Es previsible que en un futuro exista una necesaria convivencia entre ambos entornos de comunicación y conocimiento, propiciados por una creciente digitalización del sistema educativo. Esto exigirá la articulación de una nueva pedagogía, más allá de las imposiciones del mercado. Aún no existe un marco teórico consensuado acerca del impacto que las nuevas tecnologías están teniendo sobre el sistema educativo, ni estudios especialmente fiables sobre la mejor forma de aplicar las nuevas tecnologías al marco educativo. Las empresas del sector se alían con las instituciones educativas para dilatar sus cuentas, vendiendo esta revolución como un futuro inmediato e irrenunciable. Sin embargo, estas tecnologías se aplican a menudo sin control ni evaluación, casi siempre por ensayo-error o por pura inercia social. Aquellos que nos dedicamos a la enseñanza tenemos una labor especialmente sensible en este asunto. Aprender a discriminar contenidos digitales y a realizar búsquedas racionales en la red; aprender a protegerse de los abusos y peligros que esconde Internet; aprender a usar de manera eficaz y controlada las múltiples herramientas que ofrece el entorno digital. Estos son los principales retos a los que nos enfrentamos los docentes 3.0. Ha cambiado el entorno, pero los objetivos siguen siendo los mismos. Debemos dotar a nuestros alumnos de herramientas críticas que le capaciten para enfrentarse a este nuevo mundo digitalizado con responsabilidad y criterio. Debemos negarnos a claudicar ante la posibilidad de un nuevo humanismo en la era digital que despeje la perplejidad que genera la asimilación de este nuevo marco comunicativo y de conocimiento. Debemos evitar entrar en la red sin ir armados de un fuerte sistema de protección y análisis crítico de los contenidos que se nos ofrece. No todo vale en la red, ni todo posee igual valor moral, intelectual, literario, estético. Nos hemos acostumbrado a ver Internet como un profuso bazar sin orden ni concierto, en el que millones de datos pululan a merced de leyes cuánticas, y en el que el internauta es poco más que un holandés errante en busca de un puerto permanente que nunca llega.

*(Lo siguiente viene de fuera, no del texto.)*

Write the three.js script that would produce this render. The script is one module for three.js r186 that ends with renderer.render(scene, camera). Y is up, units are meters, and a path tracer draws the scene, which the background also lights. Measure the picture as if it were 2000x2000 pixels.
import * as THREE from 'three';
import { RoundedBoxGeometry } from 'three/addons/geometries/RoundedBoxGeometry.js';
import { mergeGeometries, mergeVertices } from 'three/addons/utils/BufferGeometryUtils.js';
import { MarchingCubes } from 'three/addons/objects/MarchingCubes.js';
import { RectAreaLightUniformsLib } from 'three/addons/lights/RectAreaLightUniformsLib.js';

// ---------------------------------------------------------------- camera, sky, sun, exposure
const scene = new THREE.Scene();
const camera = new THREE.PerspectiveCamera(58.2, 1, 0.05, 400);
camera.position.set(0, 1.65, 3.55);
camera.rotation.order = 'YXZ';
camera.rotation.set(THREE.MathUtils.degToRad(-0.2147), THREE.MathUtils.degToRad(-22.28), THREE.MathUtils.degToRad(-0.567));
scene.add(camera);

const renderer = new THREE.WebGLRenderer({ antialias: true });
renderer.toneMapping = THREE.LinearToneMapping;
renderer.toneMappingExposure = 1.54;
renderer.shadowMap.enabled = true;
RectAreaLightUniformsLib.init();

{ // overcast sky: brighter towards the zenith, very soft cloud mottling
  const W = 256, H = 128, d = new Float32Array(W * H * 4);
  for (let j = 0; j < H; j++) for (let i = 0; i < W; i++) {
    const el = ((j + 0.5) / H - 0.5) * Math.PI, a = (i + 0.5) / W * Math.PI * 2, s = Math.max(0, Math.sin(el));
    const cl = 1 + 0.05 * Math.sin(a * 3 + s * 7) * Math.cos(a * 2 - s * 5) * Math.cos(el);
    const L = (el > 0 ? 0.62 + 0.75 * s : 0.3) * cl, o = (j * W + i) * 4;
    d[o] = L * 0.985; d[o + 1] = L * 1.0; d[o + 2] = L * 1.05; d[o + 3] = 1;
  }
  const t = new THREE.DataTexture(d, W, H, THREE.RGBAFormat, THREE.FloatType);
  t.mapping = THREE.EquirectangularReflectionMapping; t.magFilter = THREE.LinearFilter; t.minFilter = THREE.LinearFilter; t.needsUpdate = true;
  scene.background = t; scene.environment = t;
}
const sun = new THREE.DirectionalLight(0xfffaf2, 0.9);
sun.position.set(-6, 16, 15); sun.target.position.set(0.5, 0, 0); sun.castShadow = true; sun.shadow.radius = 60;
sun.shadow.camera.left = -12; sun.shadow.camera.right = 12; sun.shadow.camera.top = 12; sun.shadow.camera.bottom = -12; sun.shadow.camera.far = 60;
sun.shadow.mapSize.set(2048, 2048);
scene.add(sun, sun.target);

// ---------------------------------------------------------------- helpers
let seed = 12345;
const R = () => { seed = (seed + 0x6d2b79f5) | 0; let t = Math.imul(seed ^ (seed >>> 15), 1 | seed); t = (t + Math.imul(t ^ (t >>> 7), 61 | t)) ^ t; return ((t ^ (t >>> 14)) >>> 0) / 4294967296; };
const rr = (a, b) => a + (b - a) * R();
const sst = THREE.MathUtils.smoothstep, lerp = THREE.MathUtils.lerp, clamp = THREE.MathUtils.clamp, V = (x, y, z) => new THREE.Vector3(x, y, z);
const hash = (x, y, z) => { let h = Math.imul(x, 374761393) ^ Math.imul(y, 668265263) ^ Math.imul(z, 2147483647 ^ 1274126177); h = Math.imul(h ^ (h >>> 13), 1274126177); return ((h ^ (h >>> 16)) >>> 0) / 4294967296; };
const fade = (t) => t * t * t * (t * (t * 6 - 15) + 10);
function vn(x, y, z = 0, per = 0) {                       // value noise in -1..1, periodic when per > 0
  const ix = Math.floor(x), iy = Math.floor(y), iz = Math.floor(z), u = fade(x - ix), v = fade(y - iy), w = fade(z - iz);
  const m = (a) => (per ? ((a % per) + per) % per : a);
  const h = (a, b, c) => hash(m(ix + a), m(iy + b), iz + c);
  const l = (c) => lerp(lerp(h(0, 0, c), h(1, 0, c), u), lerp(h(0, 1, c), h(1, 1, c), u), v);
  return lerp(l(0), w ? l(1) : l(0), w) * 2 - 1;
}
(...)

Es aquí donde la escuela debe realizar su rol de mediador cultural, al igual que en el terreno literario lo ejerce el editor. Un editor no deja de ser un mero consejero cultural, alguien en el que confiamos a la hora de discriminar qué obra, dentro del ingente mercado editorial, es digna de ser leída. Un editor es un ser contingente; probablemente se equivoque, pero lo hace siguiendo unos criterios de gusto y calidad que sirven de referencia a la hora de seleccionar qué merece o no ser publicado. Algunos gurús de lo digital auguran el fin de los editores; no puedo estar más en desacuerdo. Si la figura del editor acabara muriendo, habría que reinventarla, adaptarla a los nuevos tiempos. Cuando un ciudadano entra en una web de venta de libros, echa en falta no solo una amplia oferta literaria, también unos criterios de calidad, una ayuda externa que le oriente en la densa selva editorial. Quizá por esta razón, cada día abundan más espacios digitales en el que los lectores pueden compartir gustos y opiniones acerca de los libros que leen.
¿Recuerdan aquellos experimentos tipo Walden en los que los educadores dejaban a sus alumnos decidir libremente qué querían hacer o aprender? Cuentan que tras una semana de absoluta libertad, una niña se acercó a uno de los educadores y le preguntó preocupada: ¿Hasta cuándo vamos a tener que seguir haciendo lo que queramos? La alumna de Walden necesitaba un apoyo en el que basar su aprendizaje, un detonante que alimentara su natural necesidad de conocer. La red no ofrece a priori este apoyo. Debe ser el internauta quien venga de casa con la lección aprendida, con unos criterios previos de discriminación y selección. Esto solo lo puede dar la educación, tanto la reglada como aquella que va conformando ya en la edad adulta nuestra propia identidad.
Ramón Besonías Román
No sé qué decir sobre la polémica entre apocalípticos y digitales. Yo suelo combinar ambas opciones. Sin embargo, cada vez va a ser más frecuente y generalizado que nuestros alumnos cuando se les indica un libro de lectura obligatoria (para la selectividad) como por ejemplo El burlador de Sevilla, aduzcan que se lo han bajado de internet y que lo tienen en el ordenador. Genial ¿no? El problema es que estas descargas no son fiables. No hay ninguna garantía de fidelidad al texto ni ningún aparato contrastable de crítica textual. Este es un panorama cada vez más frecuente y ante el que el profesor no sabe cómo actuar. No puede obligar a comprar determinados textos (en plena debacle económica) y ha de aceptar el ejercicio de la piratería al más bajo nivel, suponiendo que así se leerán los textos en el ordenador, cuestión harto problemática. Sin duda esta situación híbrida es nueva. Añoro (soy un puto añorante) el tiempo en que el profesor señalaba un texto de lectura y sus alumnos en un plazo prudencial lo conseguían todos y lo llevaban a clase para subrayarlo, comentarlo, diseccionarlo. Pero esto eran otros tiempos… Ahora estamos en pleno shock del futuro y algunas costumbres atávicas han de ser sometidas a profunda revisión.